There’s something fundamentally absurd about a place-kicker being named MVP. It’s like a setup man winning the Cy Young, or Ashton Kutcher winning anything. Yet that’s exactly what happened after the strike-shortened 1982 NFL season, when Washington Redskins place-kicker Mark Moseley took home the Associated Press’ NFL MVP honor. He remains the only kicker to have won the award, selected that year over more obvious choices. At first glance, it’s a puzzling decision. How did a place-kicker score such a high-profile honor? To put it another way: What the hell happened here?

If you’re looking for a bright side to the NFL’s current labor mess, it’s that weird things can happen when a season gets shortened. With any luck, the league won’t miss any contests in the upcoming season. If it does, though? Sure, we’ll miss a few fantasy games, but there’s a chance that some unheralded player can replicate Moseley’s miraculous 1982.

The turbulent season was an odd duck even before Moseley made his improbable grab at the hardware. Labor unrest loomed through the spring and summer, but the season started without incident. The season lasted two weeks before players went on strike. When the strike was resolved eight weeks later, each team played a nine-game schedule.

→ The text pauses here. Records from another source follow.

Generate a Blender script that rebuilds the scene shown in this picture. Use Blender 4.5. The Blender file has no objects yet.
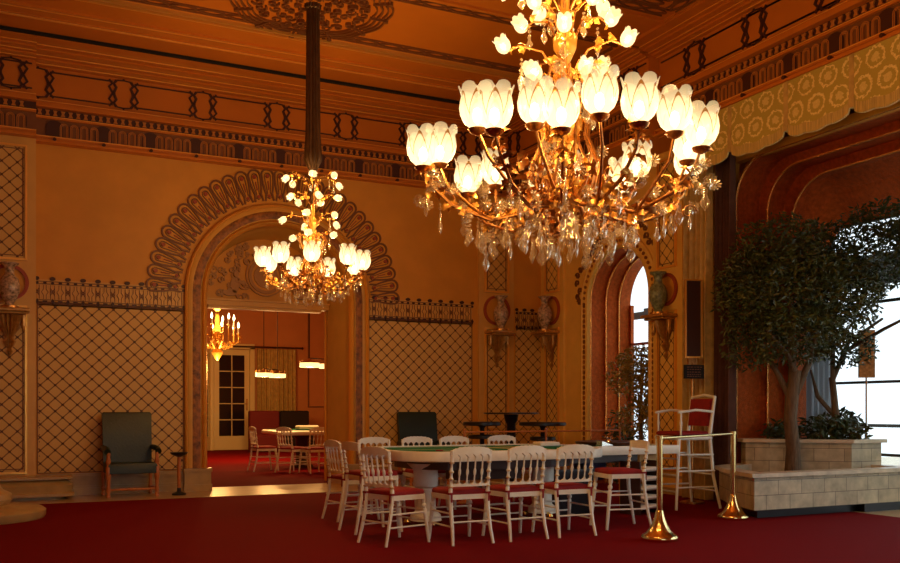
import bpy, bmesh, math, random
from mathutils import Vector, Matrix
sin, cos, pi, R = math.sin, math.cos, math.pi, math.radians
random.seed(7)
SC = bpy.context.scene
COL = SC.collection

# ------------------------------------------------------------------ camera, sky, exposure
cd = bpy.data.cameras.new('camera'); cam = bpy.data.objects.new('camera', cd); COL.objects.link(cam)
cam.location = (0, 0, 1.22); cam.rotation_euler = (pi / 2, 0, -R(25.829))
cd.sensor_width = 36; cd.lens = 36 * 910 / 900; cd.shift_y = (410 - 281.5) / 900; cd.clip_end = 200
SC.camera = cam
SC.view_settings.view_transform = 'Standard'; SC.view_settings.look = 'None'
SC.view_settings.gamma = 1; SC.view_settings.use_curve_mapping = False
SC.view_settings.exposure = 0.0
W = bpy.data.worlds.new('sky'); SC.world = W; W.use_nodes = True
bgn = W.node_tree.nodes['Background']; bgn.inputs[0].default_value = (.80, .93, 1.0, 1); bgn.inputs[1].default_value = 1.6
SC.cycles.sample_clamp_indirect = 4; SC.cycles.max_bounces = 7; SC.cycles.caustics_refractive = False
SC.cycles.caustics_reflective = False; SC.cycles.transparent_max_bounces = 16
def area(name, loc, rot, sx, sy, power, col):
    l = bpy.data.lights.new(name, 'AREA'); l.shape = 'RECTANGLE'; l.size = sx; l.size_y = sy; l.energy = power; l.color = col
    o = bpy.data.objects.new(name, l); o.location = loc; o.rotation_euler = rot; COL.objects.link(o); return o
# daylight through the long window bay and through the windows behind the camera
area('bay_daylight', (10.6, 2.9, 2.3), (0, R(90), 0), 2.4, 5.6, 85, (.85, .93, 1))
area('rear_daylight', (2.6, -3.4, 2.1), (R(90), 0, 0), 5.0, 2.2, 16, (1, .82, .62))
CH_COL = (1.0, .50, .15)
CUP_W = 44.0       # watts of each big bulb

# ------------------------------------------------------------------ materials
def nn(nt, t, **kw):
    n = nt.nodes.new(t)
    for k, v in kw.items(): setattr(n, k, v)
    return n
def mat(name, col, rough=.6, metal=0, spec=.5, noise=0, nscale=8, bump=0, bscale=40, emit=None, es=0, coat=0, trans=0, stretch=None):
    m = bpy.data.materials.new(name); m.use_nodes = True; nt = m.node_tree; b = nt.nodes['Principled BSDF']
    b.inputs['Base Color'].default_value = (*col, 1); b.inputs['Roughness'].default_value = rough
    b.inputs['Metallic'].default_value = metal; b.inputs['Specular IOR Level'].default_value = spec
    b.inputs['Coat Weight'].default_value = coat; b.inputs['Transmission Weight'].default_value = trans
    if emit: b.inputs['Emission Color'].default_value = (*emit, 1); b.inputs['Emission Strength'].default_value = es
    tc = nn(nt, 'ShaderNodeTexCoord'); src = tc.outputs['Object']
    if stretch:
        mp = nn(nt, 'ShaderNodeMapping'); mp.inputs['Scale'].default_value = stretch
        nt.links.new(src, mp.inputs[0]); src = mp.outputs[0]
    if noise:
        n = nn(nt, 'ShaderNodeTexNoise'); n.inputs['Scale'].default_value = nscale; n.inputs['Detail'].default_value = 4
        r = nn(nt, 'ShaderNodeMapRange'); r.inputs['From Min'].default_value = .3; r.inputs['From Max'].default_value = .7
        r.inputs['To Min'].default_value = 1 - noise; r.inputs['To Max'].default_value = 1 + noise
        mx = nn(nt, 'ShaderNodeVectorMath', operation='SCALE'); mx.inputs[0].default_value = col
        nt.links.new(src, n.inputs['Vector']); nt.links.new(n.outputs['Fac'], r.inputs['Value'])
        nt.links.new(r.outputs[0], mx.inputs['Scale']); nt.links.new(mx.outputs[0], b.inputs['Base Color'])
    if bump:
        n = nn(nt, 'ShaderNodeTexNoise'); n.inputs['Scale'].default_value = bscale; n.inputs['Detail'].default_value = 3
        bp = nn(nt, 'ShaderNodeBump'); bp.inputs['Strength'].default_value = bump; bp.inputs['Distance'].default_value = .02
        nt.links.new(src, n.inputs['Vector']); nt.links.new(n.outputs['Fac'], bp.inputs['Height']); nt.links.new(bp.outputs[0], b.inputs['Normal'])
    return m
def math_(nt, op, a, b=None, c=None):
    n = nn(nt, 'ShaderNodeMath', operation=op)
    for i, v in enumerate((a, b, c)):
        if v is None: continue
        if isinstance(v, (int, float)): n.inputs[i].default_value = v
        else: nt.links.new(v, n.inputs[i])
    return n.outputs[0]
def lattice_mat(name, axis, base, line, ps=.195, pt=.185, s0=0, t0=0):
    m = mat(name, base, .55); nt = m.node_tree; b = nt.nodes['Principled BSDF']
    g = nn(nt, 'ShaderNodeNewGeometry'); sp = nn(nt, 'ShaderNodeSeparateXYZ'); nt.links.new(g.outputs['Position'], sp.inputs[0])
    s = math_(nt, 'DIVIDE', math_(nt, 'SUBTRACT', sp.outputs[axis], s0), ps)
    t = math_(nt, 'DIVIDE', math_(nt, 'SUBTRACT', sp.outputs[2], t0), pt)
    p = math_(nt, 'ABSOLUTE', math_(nt, 'SUBTRACT', math_(nt, 'FRACT', math_(nt, 'ADD', s, t)), .5))
    q = math_(nt, 'ABSOLUTE', math_(nt, 'SUBTRACT', math_(nt, 'FRACT', math_(nt, 'SUBTRACT', s, t)), .5))
    mn = math_(nt, 'MINIMUM', p, q)
    l = math_(nt, 'LESS_THAN', mn, .055)
    l2 = math_(nt, 'LESS_THAN', mn, .022)
    d = math_(nt, 'LESS_THAN', math_(nt, 'ADD', p, q), .17)
    mk = math_(nt, 'MAXIMUM', math_(nt, 'SUBTRACT', l, math_(nt, 'MULTIPLY', l2, .45)), d)
    mx = nn(nt, 'ShaderNodeMix', data_type='RGBA'); mx.inputs[6].default_value = (*base, 1); mx.inputs[7].default_value = (*line, 1)
    nt.links.new(mk, mx.inputs[0]); nt.links.new(mx.outputs[2], b.inputs['Base Color'])
    bp = nn(nt, 'ShaderNodeBump'); bp.inputs['Strength'].default_value = .6; bp.inputs['Distance'].default_value = .01
    nt.links.new(mk, bp.inputs['Height']); nt.links.new(bp.outputs[0], b.inputs['Normal'])
    return m
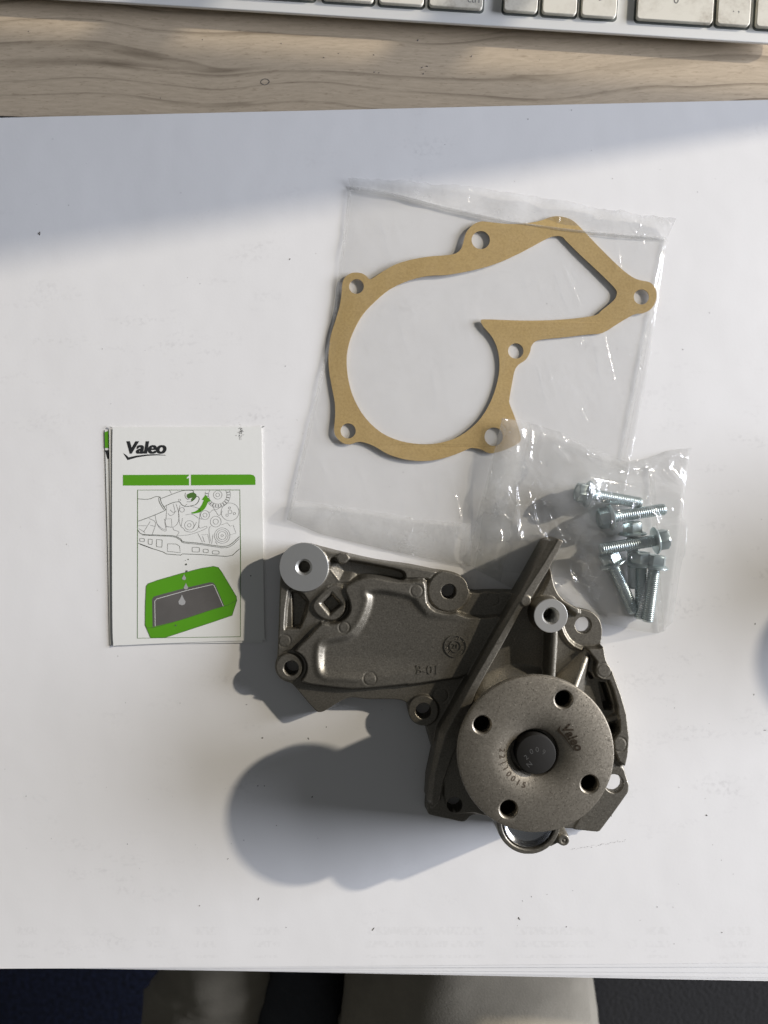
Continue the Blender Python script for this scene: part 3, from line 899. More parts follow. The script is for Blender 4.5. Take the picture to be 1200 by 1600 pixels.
film_sheet('bottom_flap', [[(462, 783), (520, 790), (600, 802), (660, 812), (735, 818)], [(449, 812), (500, 834), (600, 858), (660, 871), (735, 885)]],
           lambda x, y, u, w: 1.2 + 2.6 * math.sin(math.pi * min(1, w * 0.95 + 0.05)) + 0.3 * nz(x, y, 0.1) + 2.2 * max(0, 0.15 - u) * 5, 70, 20, M['film_seal'], bag)

# ------------------------------------------------------------------ bolts
PITCH, RT, LEN = 1.0, 2.95, 26.0
def bolt_shank():
    nA, per = 20, 5
    nx = int(LEN / PITCH * per)
    v, f = [], []
    for i in range(nx + 1):
        x = LEN * i / nx
        for k in range(nA):
            a = 2 * math.pi * k / nA
            ph = (x / PITCH - k / nA) % 1.0
            r = RT - 0.42 * abs(ph * 2 - 1)
            if x < 0.8: r = 2.5
            if x > LEN - 1.0: r = min(r, RT - 0.7 * (x - (LEN - 1.0)))
            v.append((x, r * math.cos(a), r * math.sin(a)))
    for i in range(nx):
        for k in range(nA):
            k2 = (k + 1) % nA
            f.append((i * nA + k, i * nA + k2, (i + 1) * nA + k2, (i + 1) * nA + k))
    f.append(tuple(nx * nA + k for k in range(nA)))
    me = mesh('shank', v, f, True)
    me.set_sharp_from_angle(angle=R(60))
    return me
def bolt_flange():
    v, f = lathe([(2.2, 0.02), (6.1, 0.0), (6.5, 0.3), (6.45, 0.7), (5.7, 1.4), (4.8, 1.7), (3.0, 1.72)], 40)
    me = mesh('flange', [(-z, x, y) for x, y, z in v], f)
    return fix_normals(me, 30)
def bolt_head():
    v, f = [], []
    rings = [(5.0, 1.2, 6), (5.05, 1.3, 6), (5.05, 5.6, 6), (4.3, 6.3, 0), (3.6, 6.3, 0), (3.0, 5.8, 0), (0.01, 5.75, 0)]
    n = 24
    for r, z, hexa in rings:
        for k in range(n):
            a = 2 * math.pi * k / n
            rr = r
            if hexa:
                b = (a + math.pi / 6) % (math.pi / 3) - math.pi / 6
                rr = r * math.cos(math.pi / 6) / math.cos(b)
            v.append((-z, rr * math.cos(a), rr * math.sin(a)))
    for i in range(len(rings) - 1):
        for k in range(n):
            k2 = (k + 1) % n
            f.append((i * n + k, i * n + k2, (i + 1) * n + k2, (i + 1) * n + k))
    return fix_normals(mesh('hex_head', v, f), 28)
me_s, me_f, me_h = bolt_shank(), bolt_flange(), bolt_head()
def make_bolt():
    r = empty('flange_bolt', 0, 0, 0)
    for nm, me in (('shank', me_s), ('flange', me_f), ('hex_head', me_h)):
        o = bpy.data.objects.new(nm, me); col.objects.link(o); o.parent = r
        if not me.materials: me.materials.append(M['zinc'])
    return r
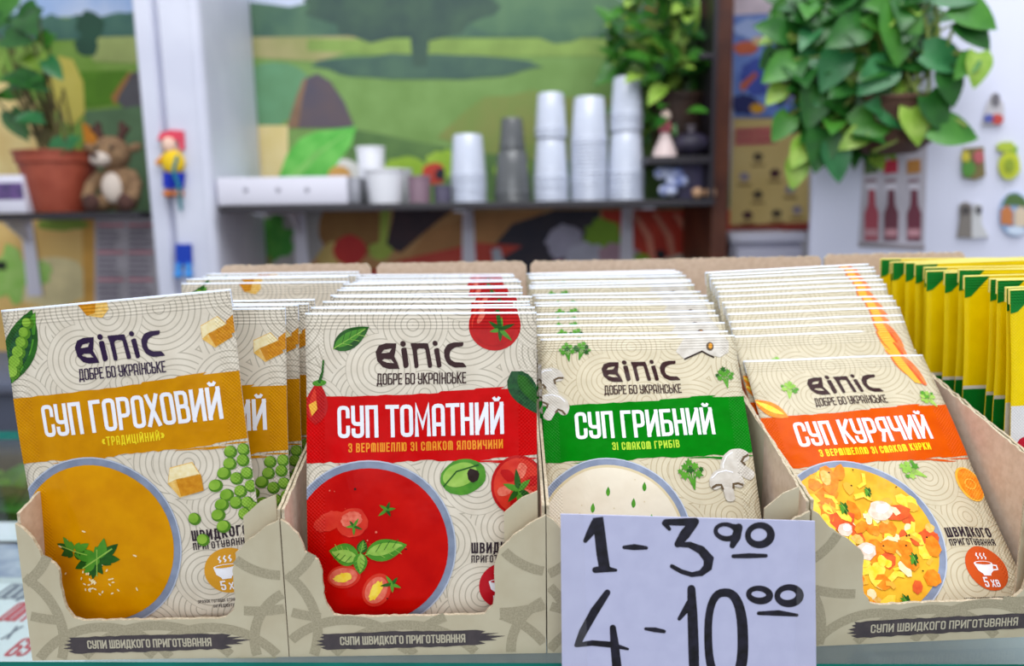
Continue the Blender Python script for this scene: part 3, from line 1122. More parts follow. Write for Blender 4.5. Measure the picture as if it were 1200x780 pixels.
def ingredients(A, kind, rn, upper):
    """pictures printed around the logo (upper) or beside the bowl"""
    if kind == 'pea':
        if upper:
            A.at('pea_pod_picture')
            A.poly(leafpoly(-54, V(34), -38, V(1), 7.5, p=1), F['g1'], 1)
            A.poly(leafpoly(-52, V(33), -36.5, V(2), 3.6, p=1), F['g2'], 1)
            A.poly(leafpoly(-52.5, V(31), -39.5, V(4), 4.6, p=1), F['ck'], 2)
            for i in range(6):
                t = i / 5
                x, d = -51 + 10.2 * t, 28 - 21 * t
                A.poly(ell(x, V(d), 3.5 - .9 * t), F['peas'], 3)
                A.poly(ell(x - .5, V(d) + .5, 2.8 - .8 * t), F['pea'], 4)
            A.at('crouton_picture')
            A.poly([(-17, V(0)), (-13, V(6)), (-6, V(7.6)), (-2.5, V(4)), (-3, V(0))], F['gold'], 1)
            A.poly([(-17, V(0)), (-13, V(6)), (-9, V(5)), (-8, V(0))], F['gold2'], 2)
            A.at('crouton_picture')
            crouton(A, 43.5, V(18.5), 7.0, .5, 1)
            A.poly([(49, V(14)), (53, V(11)), (53, V(19)), (50, V(20))], F['gold2'], 3)
        else:
            A.at('crouton_picture')
            crouton(A, 22.5, V(79), 8.6, .25, 2)
            A.at('pea_picture')
            for x, d in ((36, 78), (40, 73), (45, 76), (43, 69), (50, 74), (49, 68), (40, 83), (46, 82), (51, 80), (37.5, 87), (43.5, 87), (48.5, 87.5), (35.5, 91.5), (46.5, 92.5), (51, 90), (37, 97), (25, 92), (27.5, 102), (44, 63.6), (50, 63)):
                A.poly(ell(x, V(d + 5), 2.9), F['peas'], 2)
                A.poly(ell(x - .4, V(d + 5) + .5, 2.3), F['pea'], 3)
    if kind == 'tomato':
        if upper:
            A.at('basil_leaf_picture')
            basil(A, -40, V(16.5), -23.5, V(6.5), 4.6, 1, True)
            A.at('tomato_picture')
            A.poly(ell(33.5, V(6.2), 11.8, 11.4), F['red'], 1)
            A.poly(ell(31.5, V(5), 8.5, 7.5), F['red2'], 2)
            A.poly(ell(33, V(6.5), 9.5, 8.8), F['red'], 3)
            A.poly(ell(27.5, V(2), 1.2, 3.6, -.5), F['pink'], 4)
            calyx(A, 36, V(8), 6.5, 4, random.Random(3), n=6)
            A.stroke([(36, V(8)), (35, V(1.5))], 1.8, F['g1'], 5)
            A.at('chili_picture')
            A.poly(leafpoly(-48.5, V(51), -47, V(31), 5.2), F['red'], 2)
            A.poly(leafpoly(-50.5, V(48), -48.5, V(34), 1.6), F['red2'], 3)
            A.poly(ell(-46.5, V(32), 3.2, 1.4, .1), F['g2'], 3)
            A.stroke([(-46.6, V(32)), (-45, V(27)), (-44.5, V(21.5))], [1.6, 1.0, .8], F['g1'], 3)
            A.poly([(-51.5, V(42)), (-48, V(40)), (-47.5, V(44)), (-50, V(47))], F['carrot2'], 4)
            A.at('cucumber_picture')
            A.poly(leafpoly(41, V(27), 54, V(47), 6.2, p=.7), F['ck'], 2)
            A.poly(leafpoly(44, V(28.5), 54, V(43), 3.0, p=.7), F['g1'], 3)
        else:
            A.at('basil_leaf_picture')
            A.poly(ell(19, V(72.5), 10.5, 8.0, .25, 24, .02, random.Random(1)), F['g2'], 2)
            A.poly(ell(17.5, V(71.5), 8.0, 5.2, .35), F['g3'], 3)
            A.poly(ell(23.5, V(71.8), 2.6, 3.2, .2, 14, .12, random.Random(2)), F['black'], 4)
            A.stroke([(10, V(77)), (16, V(70)), (26, V(67))], .7, F['g1'], 4)
            A.at('tomato_picture')
            A.poly(ell(44, V(77), 12.5, 13.8, .1), F['red'], 2)
            A.poly(ell(44, V(77), 11.3, 12.5, .1), F['red2'], 3)
            for k in range(6):
                a = k * pi / 3 + .3
                A.poly(ell(44 + 6.6 * cos(a), V(77) + 7 * sin(a), 3.6, 2.3, a, 12, .1, random.Random(k)), F['pink' if k % 2 else 'red'], 4)
            calyx(A, 44, V(79), 9.5, 5, random.Random(9), n=6)
    if kind == 'mushroom':
        rq = random.Random(4)
        if upper:
            A.at('parsley_picture')
            parsley(A, -38, V(9.5), 5.2, .1, 1, rq); parsley(A, -31, V(9), 5.2, -.3, 1, rq)
            A.at('mushroom_picture')
            A.poly([(20, V(9)), (26, V(0)), (46, V(0)), (49, V(4)), (48, V(10)), (43, V(13)), (37, V(11)), (34, V(9)), (24, V(13.5))], F['mush'], 1)
            A.stroke([(24, V(13.6)), (34, V(9.2)), (36.5, V(11)), (40, V(13))], .9, F['black'], 2)
            A.poly(ell(38.5, V(6.5), 2.0, 2.6, -.2), F['mush2'], 2)
            A.poly(ell(38.8, V(6.3), 1.0, 1.7, -.2), F['gold2'], 3)
            A.at('parsley_picture')
            parsley(A, 44.5, V(26), 5.6, .1, 2, rq)
            A.at('mushroom_picture')
            mushroom(A, -49, V(25), 9, .4, 1); A.at('mushroom_picture'); mushroom(A, -47, V(39), 8.5, -.5, 2)
        else:
            A.at('parsley_picture')
            parsley(A, 20.5, V(76), 7.2, .1, 2, rq)
            A.at('mushroom_picture')
            mushroom(A, 44, V(70), 9.5, .9, 2); A.at('mushroom_picture'); mushroom(A, 37.5, V(79), 9.0, .1, 4)
    if kind == 'chicken':
        rq = random.Random(5)
        if upper:
            A.at('pepper_picture')
            A.poly(leafpoly(33, V(-4), 47, V(21), 5.0, p=.9), F['pepper'], 1)
            A.poly(leafpoly(33, V(-2), 46, V(21.5), 2.6, p=.9), F['orange'], 2)
            A.poly([(33, V(0)), (38, V(0)), (44, V(20)), (40.5, V(19)), (35, V(8))], F['carrot2'], 3)
            A.at('dill_picture')
            parsley(A, -32, V(22), 5.6, -.3, 1, rq, ('g2', 'g3'))
            A.at('carrot_picture')
            A.poly(leafpoly(-54, V(26), -37, V(38), 4.5, p=1.1), F['carrot'], 3)
            A.poly(leafpoly(-53, V(27), -39, V(36), 1.8, p=1.1), F['yel'], 4)
            A.at('dill_picture')
            parsley(A, 45, V(31), 5.4, .5, 3, rq, ('g2', 'g3'))
        else:
            A.at('dill_picture')
            parsley(A, 20, V(72.5), 6.6, 1.0, 2, rq, ('g2', 'g3'))
            A.at('carrot_picture')
            A.poly(ell(47, V(79), 6.6, 9.5, .15), F['carrot2'], 2)
            A.poly(ell(47.4, V(79), 5.6, 8.6, .15), F['carrot'], 3)
            A.ring(47.4, V(79), 2.4, 3.0, F['carrot2'], 4)


def badge(A, kind):
    u, v = 36.5, V(122.5)
    A.poly(ell(u, v, 10.6), BADGE[kind], 1)
    W = F['white']
    A.poly([(u - 6.2, v + 2.2), (u + 4.2, v + 2.2), (u + 3.2, v - 1.2), (u + 1.2, v - 2.8), (u + 1.0, v - 3.6), (u - 3.0, v - 3.6), (u - 3.2, v - 2.8), (u - 5.2, v - 1.2)], W, 2)
    A.poly(ell(u - 1, v + 2.2, 5.2, 1.1), W, 2)
    A.poly(ell(u - 1, v + 2.3, 4.3, .7), BADGE[kind], 3)
    A.stroke([(u + 3.8, v + 1.5), (u + 6, v + 1.2), (u + 5.8, v - .6), (u + 3.2, v - .9)], .7, W, 2)
    for x in (-3.2, -1, 1.2):
        A.stroke([(u + x, v + 4.2), (u + x + .6, v + 5), (u + x - .3, v + 6), (u + x + .5, v + 7.2)], .6, W, 2)
    text(A, '5', u - 4.2, u - 1.8, v - 8.9, 4.6, W, 2, thick=.15)
    text(A, 'ХВ', u - .6, u + 4.2, v - 8.9, 3.4, W, 2, thick=.17)


def prep(A):
    A.at('preparation_lettering')
    text(A, 'ШВИДКОГО', 22.5, 47, V(107.2), 4.9, F['dark'], 1, thick=.17, gap=.4)
    text(A, 'ПРИГОТУВАННЯ', 22.5, 47, V(111.4), 3.3, F['dark'], 1, thick=.15, gap=.4)
    A.at('fine_print')
    text(A, 'ЗРАЗОК ГОТОВОЇ СТРАВИ З ДОДАННЯm', 20, 50, V(137.2), 1.5, F['dark'], 1, thick=.14, gap=.4)
    text(A, 'ІНГРЕДІЄНТІВ ЗА СmАКОm', 27, 47, V(139.8), 1.5, F['dark'], 1, thick=.14, gap=.4)


CLIP = (-SW, SW, 0.0, SL - .9)
GRID = 4.2
NOR = Vector((0, -1, 0))


def pouch_mesh(surf, kind):
    bm = bmesh.new()
    ul = bm.loops.layers.uv.new('UVMap')
    nu, nv = 26, 34
    vt = SL - 8.0
    us = [-SW + 2 * SW * i / nu for i in range(nu + 1)]
    vs = [vt * j / nv for j in range(nv + 1)]
    fr = [[bm.verts.new(surf(u, v, 0)) for u in us] for v in vs]
    bk = [[bm.verts.new(surf(u, v, 0, True)) for u in us] for v in vs]
    for j in range(nv):
        for i in range(nu):
            f = bm.faces.new((fr[j][i], fr[j][i + 1], fr[j + 1][i + 1], fr[j + 1][i]))
            for l, (a, b) in zip(f.loops, ((i, j), (i + 1, j), (i + 1, j + 1), (i, j + 1))):
                l[ul].uv = (us[a] * .1, vs[b] * .1)
            g = bm.faces.new((bk[j][i], bk[j + 1][i], bk[j + 1][i + 1], bk[j][i + 1]))
            g.material_index = 1
            for l, (a, b) in zip(g.loops, ((i, j), (i, j + 1), (i + 1, j + 1), (i + 1, j))):
                l[ul].uv = (us[a] * .1, vs[b] * .1)
    for j in range(nv):
        for i in (0, nu):
            q = (fr[j][i], fr[j + 1][i], bk[j + 1][i], bk[j][i])
            f = bm.faces.new(q if i == 0 else q[::-1])
            f.material_index = 1
    for i in range(nu):
        f = bm.faces.new((fr[0][i + 1], fr[0][i], bk[0][i], bk[0][i + 1]))
        f.material_index = 1
    return bm


def seal_mesh(surf):
    bm = bmesh.new()
    ul = bm.loops.layers.uv.new('UVMap')
    nu = 26
    us = [-SW + 2 * SW * i / nu for i in range(nu + 1)]
    va, vb = SL - 8.0, SL
    rows = [va, va + 2.2, va + 4.4, vb - .85, vb]
    fr = [[bm.verts.new(surf(u, v, 0)) for u in us] for v in rows]
    bk = [[bm.verts.new(surf(u, v, 0, True) + Vector((0, .0013, 0))) for u in us] for v in rows]
    for j in range(4):
        for i in range(nu):
            f = bm.faces.new((fr[j][i], fr[j][i + 1], fr[j + 1][i + 1], fr[j + 1][i]))
            f.material_index = 1 if j == 3 else 0      # top front row painted pale, as the bent seal's reflection
            for l, (a, b) in zip(f.loops, ((i, j), (i + 1, j), (i + 1, j + 1), (i, j + 1))):
                l[ul].uv = (us[a] * .1, rows[b] * .1)
            bm.faces.new((bk[j][i], bk[j + 1][i], bk[j + 1][i + 1], bk[j][i + 1])).material_index = 1
    for i in range(nu):
        bm.faces.new((fr[4][i], fr[4][i + 1], bk[4][i + 1], bk[4][i])).material_index = 1
    for j in range(4):
        bm.faces.new((fr[j][0], fr[j + 1][0], bk[j + 1][0], bk[j][0])).material_index = 1
        bm.faces.new((fr[j + 1][nu], fr[j][nu], bk[j][nu], bk[j + 1][nu])).material_index = 1
    return bm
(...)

Moseley’s MVP campaign got off to an inauspicious start. To begin with, he was almost replaced. Washington coach Joe Gibbs’ staff told Moseley to not even bother showing up for training camp. His job belonged to Dan Miller, drafted by the Redskins that offseason. Moseley came anyway and was named a starter after Miller imploded in the preseason. He also didn’t handle kickoffs during season. Gibbs worried Moseley might aggravate a muscle pull, so Jeff Hayes kicked off.